The maximum sentence for growing marijuana would double from seven to
14 years, the same maximum applied to someone using a weapon during a
child rape, and four years more than for someone sexually assaulting
a kid without using a weapon.
Here in B.C., if police and prosecutors don't rebel against the new
laws, we're going to be hit with massive jail costs, says Simon
Fraser University criminologist Neil Boyd.
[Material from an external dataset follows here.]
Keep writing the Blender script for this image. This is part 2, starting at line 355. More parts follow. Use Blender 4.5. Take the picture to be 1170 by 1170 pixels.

The new marijuana
legislation will increase the proportion of pot criminals in B.C.
jails from less than five per cent to around 30 per cent, at a cost
of $60,000 to $70,000 per inmate annually, Boyd says. "Why put people
who are not violent in jail?" Boyd asks. "People who commit serious
violent crime are already dealt with pretty harshly, and crime rates
are down, not up."
Harper's U.S.-style war on drugs ignores our southern neighbour's
expensive failed effort. "Eight states -- including New York, where
laws were the most punitive in the nation -- have repealed most of
these mandatory-minimum sentences, and dozens of other jurisdictions
are considering repeal or reform," a February report from Human
Rights Watch says.
Even the government's own Justice Department questions the use of
mandatory minimums. "There is some indication that minimum sentences
are not an effective sentencing tool," reads a 2010 report from the
department. "They constrain judicial discretion without offering any
increased crime-prevention benefits."
Provincial jails -- where most people convicted under the new laws
will end up -- provide far fewer rehabilitation programs than federal
prisons, leading to higher rates of re-offending, says Stacey Hannem,
chairman of the policy review committee at the Canadian Criminal
Justice Association.
"There's a real revolving-door problem in our provincial
institutions," Hannem says. "If you're going to throw even more
people in there, you can bet that the recidivism rate in the
provincial system is likely to go up.
"If you want to get tough on crime, that's fine. But don't sell it as
increasing public safety. That's just not true."